A statement on trade unions (1979)

From the Fall 1979 issue of The Western Socialist

Under Capitalism the worker must organise into unions to improve or defend his wages and conditions of labour. But that is something quite apart from the political struggle for Socialism.

The modern class struggle first showed itself as the action and reaction between capitalist and worker on the industrial field. But the worker does not see it as a class struggle. In many ways the worker believes that the capitalist and worker have a common interest. The attitude of the worker when he votes, during wars, and his support of capitalist governments on many questions makes this clear. Although the worker has shown a growing consciousness during recent years of his position as a wage worker, yet he has been drawn into national and international questions which do not concern him and which we are bound to oppose.

When the worker becomes class conscious he realises not only that it is a class conflict he is engaged in but that it can only be fought out on the political field, because all class struggles are political struggles and must be so — struggles for control of the state.

Our sole job is to prosecute the class struggle on the political field and not be led into false positions by supporting trade union actions just because workers take part in them.

The fact that workers in trade unions indiscriminately support Tory, Liberal and Labour parties is incontrovertible evidence that their membership in trade unions is something apart from their political affiliations. The mass of those who support the Labour Party do so because they think that the Labour Party will help them to get better wages and conditions of labour.

Workers join trade unions in the main for the sole purpose of getting better wages and conditions in their particular industry, often regardless of the interests of workers in other industries employed by other employers. Further than that, they fight against each other on questions of status — and sometimes one union fights against another. This has become more frequent in recent years.

These are questions we should not be involved in and questions upon which we cannot always get proper information.

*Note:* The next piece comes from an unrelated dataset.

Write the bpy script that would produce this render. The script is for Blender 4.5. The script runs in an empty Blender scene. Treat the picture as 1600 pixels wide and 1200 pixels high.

Again, leaders of trade unions, for their own aggrandisement, sometimes project the weight of their unions into questions that are outside the trade union struggle and contrary to the interests of the international working class.

Unions make their own blacklegs by setting limits to the number that can be employed in an industry and by barring certain categories of workers.

It should be borne in mind that we are not organised to improve the wages and conditions of workers under capitalism but to abolish the conditions that have given rise to capitalist and worker and replace them by Socialism.
Gilbert McClatchie, 
Socialist Party of Great Britain


Blogger's Note:
This was obviously an old piece, as Gilbert McClatchie actually died in April 1976. His obituary appeared in the June 1976 issue of the Socialist Standard.